* [PROBLEM] Return verbatim everything from the first line through the line that contains "from mathutils import Vector, Matrix", and stop there.
※ ※ ※
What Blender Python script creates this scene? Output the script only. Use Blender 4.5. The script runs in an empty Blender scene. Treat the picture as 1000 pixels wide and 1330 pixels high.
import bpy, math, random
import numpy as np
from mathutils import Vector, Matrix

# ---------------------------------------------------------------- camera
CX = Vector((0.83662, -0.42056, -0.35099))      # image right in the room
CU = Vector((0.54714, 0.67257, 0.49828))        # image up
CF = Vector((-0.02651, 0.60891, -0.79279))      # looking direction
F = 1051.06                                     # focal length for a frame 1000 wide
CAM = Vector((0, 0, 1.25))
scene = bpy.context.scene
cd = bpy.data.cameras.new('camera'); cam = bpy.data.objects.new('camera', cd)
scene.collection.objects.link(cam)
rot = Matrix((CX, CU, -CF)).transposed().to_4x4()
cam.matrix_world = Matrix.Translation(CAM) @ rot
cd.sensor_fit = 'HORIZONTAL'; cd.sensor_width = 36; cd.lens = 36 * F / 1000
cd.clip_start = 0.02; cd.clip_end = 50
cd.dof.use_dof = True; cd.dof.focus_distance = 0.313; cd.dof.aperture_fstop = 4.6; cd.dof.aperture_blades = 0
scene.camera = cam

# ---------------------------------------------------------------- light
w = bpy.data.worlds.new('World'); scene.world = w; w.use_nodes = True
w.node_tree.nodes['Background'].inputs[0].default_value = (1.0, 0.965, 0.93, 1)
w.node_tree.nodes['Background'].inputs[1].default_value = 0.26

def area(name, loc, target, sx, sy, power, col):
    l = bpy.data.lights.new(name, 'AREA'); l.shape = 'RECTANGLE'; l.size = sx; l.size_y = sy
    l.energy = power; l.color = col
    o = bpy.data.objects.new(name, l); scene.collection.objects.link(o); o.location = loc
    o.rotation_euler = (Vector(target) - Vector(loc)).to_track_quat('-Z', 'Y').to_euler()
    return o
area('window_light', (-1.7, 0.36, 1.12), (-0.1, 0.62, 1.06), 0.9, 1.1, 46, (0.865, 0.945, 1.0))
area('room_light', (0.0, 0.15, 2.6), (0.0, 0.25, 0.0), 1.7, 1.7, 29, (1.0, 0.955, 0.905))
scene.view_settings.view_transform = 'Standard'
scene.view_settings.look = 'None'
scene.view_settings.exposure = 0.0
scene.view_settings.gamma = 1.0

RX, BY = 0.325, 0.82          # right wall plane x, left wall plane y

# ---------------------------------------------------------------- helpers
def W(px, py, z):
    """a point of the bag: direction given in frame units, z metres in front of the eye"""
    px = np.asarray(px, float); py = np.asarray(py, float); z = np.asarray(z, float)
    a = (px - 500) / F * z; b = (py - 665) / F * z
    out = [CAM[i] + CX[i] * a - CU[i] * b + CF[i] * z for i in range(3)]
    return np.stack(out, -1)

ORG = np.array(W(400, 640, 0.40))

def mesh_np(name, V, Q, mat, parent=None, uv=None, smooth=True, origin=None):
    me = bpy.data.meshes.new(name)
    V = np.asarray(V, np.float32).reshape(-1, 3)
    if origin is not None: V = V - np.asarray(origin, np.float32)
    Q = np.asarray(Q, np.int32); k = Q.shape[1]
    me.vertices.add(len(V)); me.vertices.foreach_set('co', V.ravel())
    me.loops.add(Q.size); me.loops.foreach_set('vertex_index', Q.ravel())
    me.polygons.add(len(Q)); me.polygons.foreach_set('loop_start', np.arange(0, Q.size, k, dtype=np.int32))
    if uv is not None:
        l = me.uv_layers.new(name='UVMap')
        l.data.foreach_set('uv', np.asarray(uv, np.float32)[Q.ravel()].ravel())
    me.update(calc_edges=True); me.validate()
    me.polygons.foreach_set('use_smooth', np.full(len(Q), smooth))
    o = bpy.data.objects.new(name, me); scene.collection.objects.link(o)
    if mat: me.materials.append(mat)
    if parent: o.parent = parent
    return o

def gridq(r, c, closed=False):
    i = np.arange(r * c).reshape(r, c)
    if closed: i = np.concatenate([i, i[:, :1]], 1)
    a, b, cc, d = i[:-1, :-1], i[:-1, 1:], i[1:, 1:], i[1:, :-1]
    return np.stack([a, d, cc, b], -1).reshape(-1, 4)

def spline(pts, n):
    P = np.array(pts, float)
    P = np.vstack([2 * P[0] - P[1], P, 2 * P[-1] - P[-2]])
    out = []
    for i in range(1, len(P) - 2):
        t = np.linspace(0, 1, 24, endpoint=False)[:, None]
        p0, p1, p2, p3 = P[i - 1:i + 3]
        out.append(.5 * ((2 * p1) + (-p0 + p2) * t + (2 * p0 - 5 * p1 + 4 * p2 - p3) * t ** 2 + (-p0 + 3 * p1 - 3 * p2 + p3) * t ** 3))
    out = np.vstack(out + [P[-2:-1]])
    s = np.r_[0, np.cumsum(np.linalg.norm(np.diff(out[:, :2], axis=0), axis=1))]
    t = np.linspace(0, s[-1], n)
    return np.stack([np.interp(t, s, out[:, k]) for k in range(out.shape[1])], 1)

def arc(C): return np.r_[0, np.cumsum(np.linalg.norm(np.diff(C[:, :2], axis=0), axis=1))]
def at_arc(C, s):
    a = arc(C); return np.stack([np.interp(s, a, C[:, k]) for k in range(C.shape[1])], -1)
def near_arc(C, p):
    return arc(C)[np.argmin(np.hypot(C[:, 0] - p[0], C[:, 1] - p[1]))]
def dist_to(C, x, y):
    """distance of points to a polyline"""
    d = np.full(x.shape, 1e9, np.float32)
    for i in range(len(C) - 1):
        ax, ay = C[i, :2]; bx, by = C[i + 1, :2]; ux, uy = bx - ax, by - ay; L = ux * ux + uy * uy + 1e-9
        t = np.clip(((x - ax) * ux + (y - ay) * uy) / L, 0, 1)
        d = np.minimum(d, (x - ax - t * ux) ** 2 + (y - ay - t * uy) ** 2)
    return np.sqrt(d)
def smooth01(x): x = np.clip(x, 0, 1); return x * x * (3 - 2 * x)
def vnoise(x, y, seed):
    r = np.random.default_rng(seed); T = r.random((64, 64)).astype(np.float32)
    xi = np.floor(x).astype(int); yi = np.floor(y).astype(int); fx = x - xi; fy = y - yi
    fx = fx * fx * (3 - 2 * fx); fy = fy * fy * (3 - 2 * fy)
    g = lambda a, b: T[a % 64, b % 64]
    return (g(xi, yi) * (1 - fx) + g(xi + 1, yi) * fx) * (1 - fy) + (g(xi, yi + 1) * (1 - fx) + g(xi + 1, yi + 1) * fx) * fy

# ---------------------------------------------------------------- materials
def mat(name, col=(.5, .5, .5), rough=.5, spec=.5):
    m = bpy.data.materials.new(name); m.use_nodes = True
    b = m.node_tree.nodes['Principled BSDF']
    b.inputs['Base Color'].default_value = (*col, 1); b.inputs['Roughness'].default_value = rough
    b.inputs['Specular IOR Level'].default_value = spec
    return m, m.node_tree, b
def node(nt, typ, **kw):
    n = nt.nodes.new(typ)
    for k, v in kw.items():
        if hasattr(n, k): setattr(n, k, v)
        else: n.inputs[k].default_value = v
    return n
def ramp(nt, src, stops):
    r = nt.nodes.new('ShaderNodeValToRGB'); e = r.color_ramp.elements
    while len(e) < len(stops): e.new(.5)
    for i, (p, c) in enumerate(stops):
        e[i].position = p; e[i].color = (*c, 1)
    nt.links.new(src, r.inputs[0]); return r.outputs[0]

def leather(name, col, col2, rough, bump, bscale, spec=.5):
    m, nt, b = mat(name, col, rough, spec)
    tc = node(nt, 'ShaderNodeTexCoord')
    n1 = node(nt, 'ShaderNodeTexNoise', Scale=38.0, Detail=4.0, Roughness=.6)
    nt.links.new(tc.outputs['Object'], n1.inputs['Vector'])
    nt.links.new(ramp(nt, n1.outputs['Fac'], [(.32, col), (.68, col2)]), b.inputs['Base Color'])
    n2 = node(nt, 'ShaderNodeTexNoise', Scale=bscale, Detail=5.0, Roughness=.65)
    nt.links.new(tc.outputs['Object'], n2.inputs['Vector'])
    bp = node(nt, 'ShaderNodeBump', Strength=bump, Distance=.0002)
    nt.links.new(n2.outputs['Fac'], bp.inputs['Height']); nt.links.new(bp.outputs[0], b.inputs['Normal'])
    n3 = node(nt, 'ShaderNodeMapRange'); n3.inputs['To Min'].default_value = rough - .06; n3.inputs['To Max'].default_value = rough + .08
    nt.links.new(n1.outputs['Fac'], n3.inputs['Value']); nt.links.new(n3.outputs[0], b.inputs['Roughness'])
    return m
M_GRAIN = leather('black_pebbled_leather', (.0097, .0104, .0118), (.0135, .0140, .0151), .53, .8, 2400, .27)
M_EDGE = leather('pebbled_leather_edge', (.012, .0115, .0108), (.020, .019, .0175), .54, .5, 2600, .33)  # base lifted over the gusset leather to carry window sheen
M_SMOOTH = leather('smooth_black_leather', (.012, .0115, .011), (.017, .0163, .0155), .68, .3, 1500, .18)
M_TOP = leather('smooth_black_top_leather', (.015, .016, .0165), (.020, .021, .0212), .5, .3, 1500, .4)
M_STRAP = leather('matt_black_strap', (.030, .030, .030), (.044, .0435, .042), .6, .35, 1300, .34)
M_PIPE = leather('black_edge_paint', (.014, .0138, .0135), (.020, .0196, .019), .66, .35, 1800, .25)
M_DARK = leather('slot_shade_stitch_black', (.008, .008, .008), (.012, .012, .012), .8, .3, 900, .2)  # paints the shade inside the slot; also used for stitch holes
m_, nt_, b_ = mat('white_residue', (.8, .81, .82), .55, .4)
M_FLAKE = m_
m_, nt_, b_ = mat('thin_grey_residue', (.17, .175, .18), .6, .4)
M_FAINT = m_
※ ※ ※
* [THE OUTPUT]
What Blender Python script creates this scene? Output the script only. Use Blender 4.5. The script runs in an empty Blender scene. Treat the picture as 1000 pixels wide and 1330 pixels high.
import bpy, math, random
import numpy as np
from mathutils import Vector, Matrix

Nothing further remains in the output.